After the upgrade you must rotate the indices once manually.

Since I have 91 indices (due to data retention period being 90 days) does this mean I have to rotate the indices manually only once via the maintenance (rotate active write index).
Then all the old indices will still be readable/searchable with the new elasticsearch 5.x version?

Maybe I’m overthinking this too much… I’m still scared, but that’s what snapshots are for, right? :wink:

Also, the question is I’m not sure how this error/warning will effect the upgrade process of elasticsearch altogether:

[2018-10-16 13:39:22,936][INFO ][cluster.routing.allocation.decider] [Supremor] low disk watermark [85%] exceeded on [hvnWS-kwQXucrrJJMfbh6A][Supremor][/opt/elasticsearch/graylog/nodes/0] free: 601gb[14.9%], replicas will not be assigned to this node

for now the elasticsearch process is running fine, despite the warning…

Since I have 91 indices (due to data retention period being 90 days) does this mean I have to rotate the indices manually only once via the maintenance (rotate active write index).
Then all the old indices will still be readable/searchable with the new elasticsearch 5.x version?

after the update of Graylog you run “rotate indices” once for every index and the then newly created indices are fine - the older can be searched without problems. So basically the answer is yes.

Also, the question is I’m not sure how this error/warning will effect the upgrade process of elasticsearch altogether:

I would raise the low water mark a little - because warnings might make your debugging harder. Just search for the low-watermark and high watermark warning. This is regarding the available disk space.

I too felt uneasy about upgrading our Elasticsearch cluster from 2.4.6 to (5.6.9 back in June). We have around 1 year and 100TB of data. I ran the upgrade assistant plugin and addressed the issues which popped up, then just followed their full cluster restart upgrade procedure.
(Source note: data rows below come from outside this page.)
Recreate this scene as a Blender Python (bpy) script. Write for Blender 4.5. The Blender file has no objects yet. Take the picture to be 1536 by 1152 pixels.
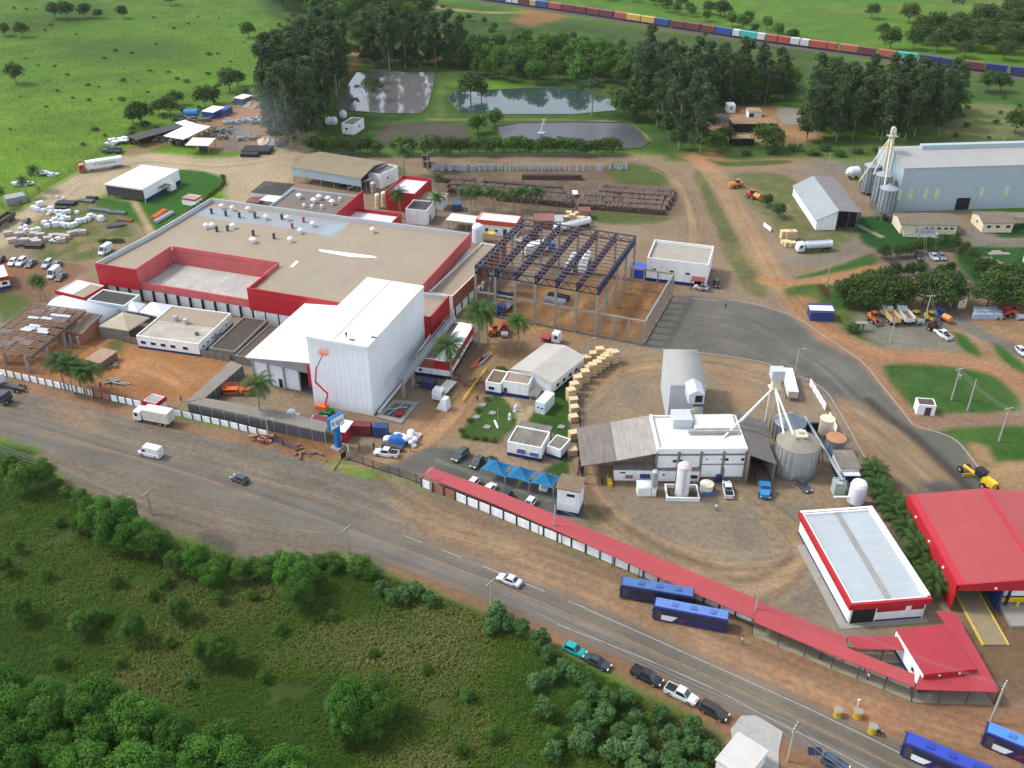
import bpy,bmesh,math,random
import numpy as np
from mathutils import Vector,Matrix
R=math.radians
sc=bpy.context.scene
COL=sc.collection
# ---------------------------------------------------------------- camera, sky, sun, exposure
FPX,PITCH,CAMH=1480.0,R(32.0),120.0
cd=bpy.data.cameras.new('camera');cam=bpy.data.objects.new('camera',cd);COL.objects.link(cam)
cam.location=(0,0,CAMH);cam.rotation_euler=(R(90)-PITCH,0,0)
cd.sensor_width=36;cd.lens=36*FPX/1536;cd.clip_start=1;cd.clip_end=20000
sc.camera=cam
SUN_EL,SUN_DIR=R(50),Vector((-.97,.22,0)).normalized()      # towards the sun
wd=bpy.data.worlds.new('World');sc.world=wd;wd.use_nodes=True
nt=wd.node_tree;sk=nt.nodes.new('ShaderNodeTexSky');sk.sky_type='NISHITA';sk.sun_disc=False
sk.sun_elevation=SUN_EL;sk.sun_rotation=math.atan2(SUN_DIR.x,SUN_DIR.y)
sk.air_density=.8;sk.dust_density=.9;sk.ozone_density=.3
nt.nodes['Background'].inputs[1].default_value=0.15
hs=nt.nodes.new('ShaderNodeHueSaturation');hs.inputs['Saturation'].default_value=.42      # thin cloud: a whiter sky
nt.links.new(sk.outputs[0],hs.inputs['Color']);nt.links.new(hs.outputs[0],nt.nodes['Background'].inputs[0])
sl=bpy.data.lights.new('sun','SUN');sl.energy=1.25;sl.angle=R(10);sl.color=(1,.95,.88)
so=bpy.data.objects.new('sun',sl);COL.objects.link(so)
sdir=Vector((SUN_DIR.x*math.cos(SUN_EL),SUN_DIR.y*math.cos(SUN_EL),math.sin(SUN_EL)))
so.rotation_euler=(-sdir).to_track_quat('-Z','Y').to_euler();so.location=(0,0,200)
sc.view_settings.view_transform='Standard';sc.view_settings.look='None'
sc.view_settings.exposure=1.42;sc.view_settings.gamma=1
# ---------------------------------------------------------------- helpers
def W(u,v,z=0.0):
    """point at height z seen at pixel (u, v) of the 1536 x 1152 photograph"""
    x=(u-768)/FPX;y=(576-v)/FPX
    dy=y*math.sin(PITCH)+math.cos(PITCH);dz=y*math.cos(PITCH)-math.sin(PITCH)
    t=(z-CAMH)/dz
    return Vector((x*t,dy*t,z))
def lin(c):return tuple(((v/255)/12.92 if v/255<=.04045 else((v/255+.055)/1.055)**2.4)for v in c)
KL=2.15
def alb(r,g,b,k=None):
    return tuple(min(.84,v/(k or KL))for v in lin((r,g,b)))
MATS={}
def mat(name,rgb,rough=.8,var=.12,scale=.5,metal=0.,corr=None,bump=0.,spec=.3,streak=0.):
    """procedural surface: base colour broken up by noise, optional sheet-metal ribs (axis, period in m)"""
    if name in MATS:return MATS[name]
    m=bpy.data.materials.new(name);m.use_nodes=True;t=m.node_tree;N=t.nodes;L=t.links
    b=N['Principled BSDF'];b.inputs['Roughness'].default_value=rough;b.inputs['Metallic'].default_value=metal
    b.inputs['Specular IOR Level'].default_value=spec
    tc=N.new('ShaderNodeTexCoord')
    n1=N.new('ShaderNodeTexNoise');n1.inputs['Scale'].default_value=scale;n1.inputs['Detail'].default_value=6;n1.inputs['Roughness'].default_value=.65
    L.new(tc.outputs['Object'],n1.inputs['Vector'])
    mr=N.new('ShaderNodeMapRange');mr.inputs[1].default_value=.3;mr.inputs[2].default_value=.7
    mr.inputs[3].default_value=1-var;mr.inputs[4].default_value=1+var
    L.new(n1.outputs[0],mr.inputs[0])
    val=mr.outputs[0]
    if streak:
        mp=N.new('ShaderNodeMapping');mp.inputs['Scale'].default_value=(.25,2.2,.12)if corr and corr[0]==1 else(2.2,.25,.12)
        n2=N.new('ShaderNodeTexNoise');n2.inputs['Scale'].default_value=1;n2.inputs['Detail'].default_value=5
        L.new(tc.outputs['Object'],mp.inputs[0]);L.new(mp.outputs[0],n2.inputs['Vector'])
        m2=N.new('ShaderNodeMapRange');m2.inputs[1].default_value=.35;m2.inputs[2].default_value=.7
        m2.inputs[3].default_value=1+streak*.4;m2.inputs[4].default_value=1-streak
        L.new(n2.outputs[0],m2.inputs[0])
        mu=N.new('ShaderNodeMath');mu.operation='MULTIPLY';L.new(val,mu.inputs[0]);L.new(m2.outputs[0],mu.inputs[1]);val=mu.outputs[0]
    h=None
    if corr:
        wv=N.new('ShaderNodeTexWave');wv.bands_direction='XYZ'[corr[0]];wv.inputs['Scale'].default_value=.314/corr[1]
        wv.inputs['Distortion'].default_value=0;L.new(tc.outputs['Object'],wv.inputs['Vector'])
        m3=N.new('ShaderNodeMapRange');m3.inputs[3].default_value=.965;m3.inputs[4].default_value=1.02;L.new(wv.outputs['Fac'],m3.inputs[0])
        mu=N.new('ShaderNodeMath');mu.operation='MULTIPLY';L.new(val,mu.inputs[0]);L.new(m3.outputs[0],mu.inputs[1]);val=mu.outputs[0]
        h=wv.outputs['Fac']
    mx=N.new('ShaderNodeVectorMath');mx.operation='SCALE';mx.inputs[0].default_value=rgb
    L.new(val,mx.inputs['Scale']);L.new(mx.outputs[0],b.inputs['Base Color'])
    if h or bump:
        bp=N.new('ShaderNodeBump');bp.inputs['Strength'].default_value=bump or .22;bp.inputs['Distance'].default_value=.05
        L.new(h or n1.outputs[0],bp.inputs['Height']);L.new(bp.outputs[0],b.inputs['Normal'])
    MATS[name]=m;return m
def paint_mat(name,rough=.3,coat=.3):
    """painted sheet: colour comes from the object itself"""
    if name in MATS:return MATS[name]
    m=bpy.data.materials.new(name);m.use_nodes=True;t=m.node_tree;N=t.nodes;L=t.links
    b=N['Principled BSDF'];b.inputs['Roughness'].default_value=rough;b.inputs['Coat Weight'].default_value=coat
    oi=N.new('ShaderNodeObjectInfo');n=N.new('ShaderNodeTexNoise');n.inputs['Scale'].default_value=1.7;n.inputs['Detail'].default_value=5
    tc=N.new('ShaderNodeTexCoord');L.new(tc.outputs['Object'],n.inputs['Vector'])
    mr=N.new('ShaderNodeMapRange');mr.inputs[1].default_value=.3;mr.inputs[2].default_value=.7;mr.inputs[3].default_value=.86;mr.inputs[4].default_value=1.06
    L.new(n.outputs[0],mr.inputs[0])
    mx=N.new('ShaderNodeVectorMath');mx.operation='SCALE';L.new(oi.outputs['Color'],mx.inputs[0]);L.new(mr.outputs[0],mx.inputs['Scale'])
    L.new(mx.outputs[0],b.inputs['Base Color']);MATS[name]=m;return m
GRP={}
def tag(o,label,cat,group=None,kind=None):
    if label:o['label']=label
    if cat:o['category']=cat
    if group:o['group']=group
    if kind:o['kind']=kind
    return o
def thing(name,label,cat,loc=(0,0,0),rz=0.,group=None):
    o=bpy.data.objects.new(name,None);COL.objects.link(o);o.empty_display_size=.3
    o.location=loc;o.rotation_euler=(0,0,rz)
    return tag(o,label,cat,group)
def kids(o):return KIDS.get(o.name,[])
KIDS={}
def adopt(o,parent):
    o.parent=parent;KIDS.setdefault(parent.name,[]).append(o)
def copy_tree(src,loc=None,rz=None,label=None,group=None,color=None,parent=None,scale=None):
    c=src.copy();COL.objects.link(c)
    if parent is not None:adopt(c,parent)
    if loc is not None:c.location=loc
    if rz is not None:c.rotation_euler=(0,0,rz)
    if scale is not None:c.scale=scale if not isinstance(scale,(int,float))else(scale,)*3
    if label:c['label']=label
    if group:c['group']=group
    if color is not None and src.get('painted'):c.color=(*color,1)
    for ch in kids(src):copy_tree(ch,parent=c,color=color)
    return c
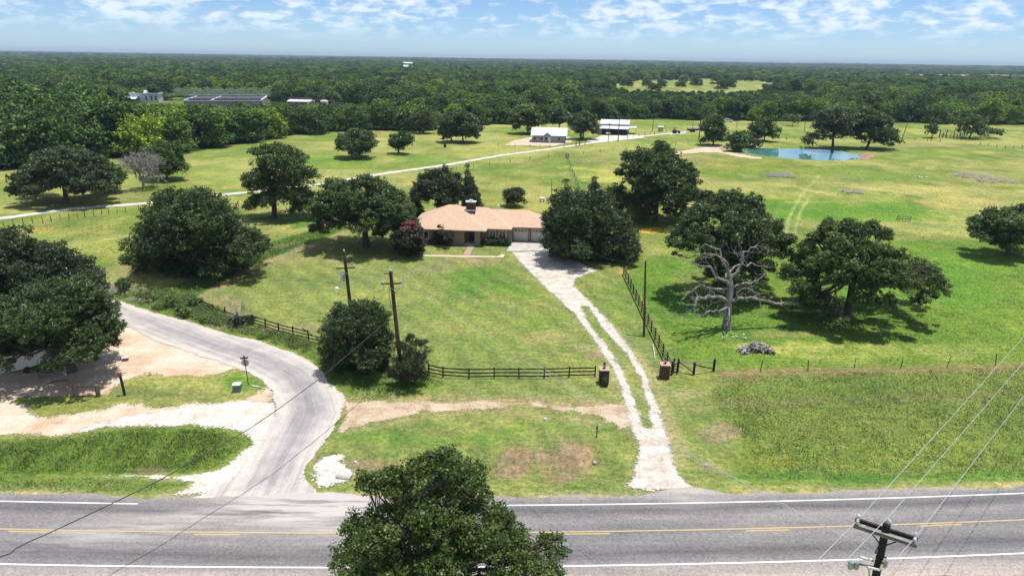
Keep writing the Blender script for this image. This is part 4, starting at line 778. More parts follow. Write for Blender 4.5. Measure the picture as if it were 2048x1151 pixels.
tree('shrub_tree', 'lower green bush overhanging the pond water', (1500, 301), [(1498, 275, 10), (1508, 283, 11), (1498, 290, 11)], 33, mat=M_shrub, zlow=.1, trunk=.12, low=-.8)
tree('oak_tree', 'round green tree behind the pond left side', (1528, 283), [(1515, 255, 12), (1532, 250, 13), (1547, 258, 11), (1525, 265, 14), (1545, 270, 9), (1512, 270, 9)], 34, mat=M_live, zlow=.5, trunk=.25)
tree('oak_tree', 'leaning spreading tree at the end of the stock pens', (1938, 276), [(1925, 245, 11), (1945, 240, 12), (1960, 250, 11), (1930, 258, 12), (1950, 262, 11), (1975, 263, 9), (1990, 262, 5)], 35, zlow=1.0, trunk=.3, flat=.7)
tree('small_tree', 'small palm like tree beside the stock pens', (1863, 276), [(1860, 253, 7), (1868, 256, 7), (1864, 261, 8)], 36, zlow=1.5, trunk=.15)
tree('small_tree', 'small dark tree under the wood edge behind the pond', (1585, 252), [(1580, 235, 8), (1590, 238, 8)], 37, zlow=1, trunk=.12)
tree('cedar_bush', 'broad dark cedar bush between the two utility poles at the road bend', (718, 738),
     [(680, 625, 20), (705, 622, 20), (735, 618, 22), (760, 632, 18), (668, 655, 26), (705, 655, 32), (745, 655, 30), (770, 675, 18), (662, 690, 22), (695, 695, 32), (735, 695, 32), (765, 705, 20), (665, 720, 18), (700, 728, 20), (740, 728, 18), (765, 728, 12)], 38, **{**CED, 'tr': .42, 'ls': .17, 'fork': .2, 'depth': .7})
tree('willowy_shrub', 'thin upright shrub at the foot of the front utility pole', (818, 772),
     [(820, 675, 9), (835, 685, 10), (805, 690, 10), (850, 695, 8), (820, 705, 16), (842, 715, 14), (800, 720, 14), (825, 735, 20), (805, 755, 16), (840, 750, 16), (860, 700, 5), (782, 745, 9)], 39, mat=M_shrub, zlow=.1, trunk=.08, fork=.1, low=-.8, dens=.6, per=.8, tr=.3, ls=.12, asp=.35, up=.3)
e_m = tree('crape_myrtle', 'pink flowering bush at the left corner of the brick house', (814, 512), [(800, 455, 12), (820, 452, 13), (835, 462, 10), (795, 475, 14), (818, 475, 18), (838, 482, 11), (800, 497, 14), (822, 498, 15), (786, 482, 8), (840, 500, 8)], 40, cat='bush', mat=M_myrtle, zlow=.2, trunk=.1, low=-.7, tr=.4)
r_ = np.random.default_rng(41); foliage('blossom', M_flower, e_m, r_, px_lobes(G3(814, 512), [(806, 450, 9), (822, 449, 8), (834, 458, 9), (839, 472, 8), (788, 476, 4), (812, 459, 5)], r_, depth=.4), .28, .17, dens=.7, per=.6, low=.1)
tree('garden_shrub', 'dark reddish shrub against the front wall of the brick house', (882, 490), [(872, 468, 9), (885, 460, 8), (895, 468, 9), (880, 478, 12), (897, 480, 10), (868, 482, 8), (884, 452, 3), (878, 453, 3)], 42, cat='bush', mat=M_myrtle, zlow=.1, trunk=.05, low=-.8, tr=.35, ls=.2)
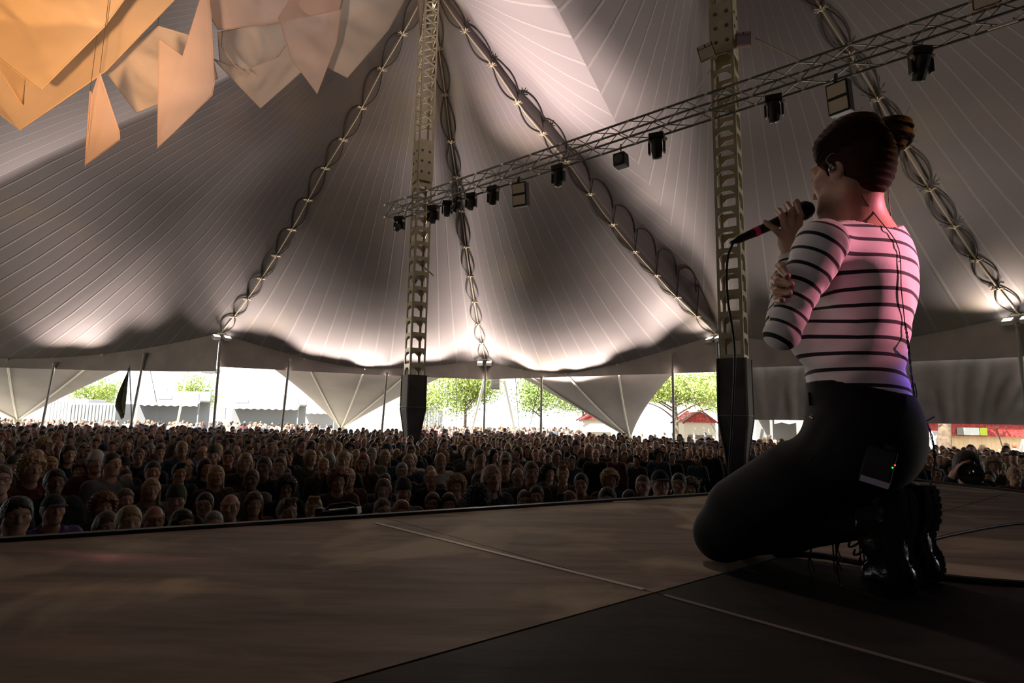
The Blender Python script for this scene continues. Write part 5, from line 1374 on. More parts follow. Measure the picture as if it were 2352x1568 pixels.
# lips, brow, lashes, nails
fm = MB()
fm.tube([from_head(p) for p in ((.020, -.0775, -.0485), (.010, -.0865, -.0455), (0, -.0915, -.0445), (-.010, -.0865, -.0455), (-.020, -.0775, -.0485))], [.002, .0048, .005, .0048, .002], 8)
fm.tube([from_head(p) for p in ((.017, -.0775, -.056), (.008, -.0885, -.0585), (0, -.0905, -.0595), (-.008, -.0885, -.0585), (-.017, -.0775, -.056))], [.002, .0052, .0056, .0052, .002], 8)
fm.build('lips', mat('lips', (.36, .12, .10), .45), body, True)
for sg in (1, -1):
    e = MB(); e.tube([from_head((sg * x, y, z)) for x, y, z in ((.013, -.0905, .0375), (.028, -.0880, .0425), (.043, -.0770, .0415), (.054, -.063, .035))], [.0016, .0034, .0030, .0012], 6); e.build('eyebrow', mat('brow', (.03, .017, .012), .8), body, True)
    e = MB(); c = np.array((sg * .031, -.0735, .014)); e.lathe([(.001, .0128), (.0045, .0124), (.0062, .0115)], from_head(c), from_head(c + np.array((0, -1, 0))) - from_head(c), 12); e.build('iris', mat('iris', (.03, .02, .014), .2), body, True)
nb_ = MB()
for pts, r in FR_:
    t = unit(pts[-1] - pts[-2]); n_ = unit(CAM - pts[-1]); n_ = unit(n_ - t * (n_ @ t)); s_ = np.cross(t, n_)
    nb_.box(pts[-1] + t * r[-1] * .25 + n_ * r[-1] * .80, (r[-1] * 1.15, r[-1] * 1.5, .0024), (s_, t, n_), .001)
nb_.build('fingernails', mat('nail', (.44, .27, .20), .55), body, True)

# ---- striped top: trunk piece and two sleeves
def stripe_mat():
    M = mat('striped_jersey', (.72, .66, .66), .85, sheen=.15, bump=(260, .05)); nt = M.node_tree; b = nt.nodes['Principled BSDF']; N = nt.nodes.new; Lk = nt.links.new
    a = N('ShaderNodeAttribute'); a.attribute_name = 'stripe'
    fr = N('ShaderNodeMath'); fr.operation = 'FRACT'; Lk(a.outputs['Fac'], fr.inputs[0])
    d = N('ShaderNodeMath'); d.operation = 'SUBTRACT'; Lk(fr.outputs[0], d.inputs[0]); d.inputs[1].default_value = .5
    ab = N('ShaderNodeMath'); ab.operation = 'ABSOLUTE'; Lk(d.outputs[0], ab.inputs[0])
    r = N('ShaderNodeMapRange'); Lk(ab.outputs[0], r.inputs[0]); r.inputs[1].default_value = .105; r.inputs[2].default_value = .125; r.inputs[3].default_value = 1; r.inputs[4].default_value = 0
    m_ = N('ShaderNodeMix'); m_.data_type = 'RGBA'; Lk(r.outputs[0], m_.inputs[0]); m_.inputs[6].default_value = (.72, .66, .66, 1); m_.inputs[7].default_value = (.010, .009, .014, 1)
    Lk(m_.outputs[2], b.inputs['Base Color']); return M
jersey = stripe_mat()
PER = .0385
def cloth_mesh(name, f, lo, hi, h, coord, m, parent):
    V, F_ = mesh_sdf(f, lo, hi, h); me_ = mesh_from(name, V, F_)
    if coord is not None:
        at = me_.attributes.new('stripe', 'FLOAT', 'POINT'); at.data.foreach_set('value', coord(V).astype(np.float32))
    return link(name, me_, m, parent)
z_hem = None
WP0 = D_(1848, 884, 1.50); WP1 = D_(2092, 930, 1.62)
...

Disabled shard allocation, performed a flush/synced, shutdown all nodes, then started by upgrading my dedicated masters, brought them online and allowed them to form a cluster, upgraded my data nodes and brought them online, waited for them to recover primary shards and for the cluster to reach status of yellow, then re-enabled shard allocation and waited for the cluster to return to green. It understandably took some time for our cluster to reach yellow and then green, but Graylog was performing normal indexing and search during that time.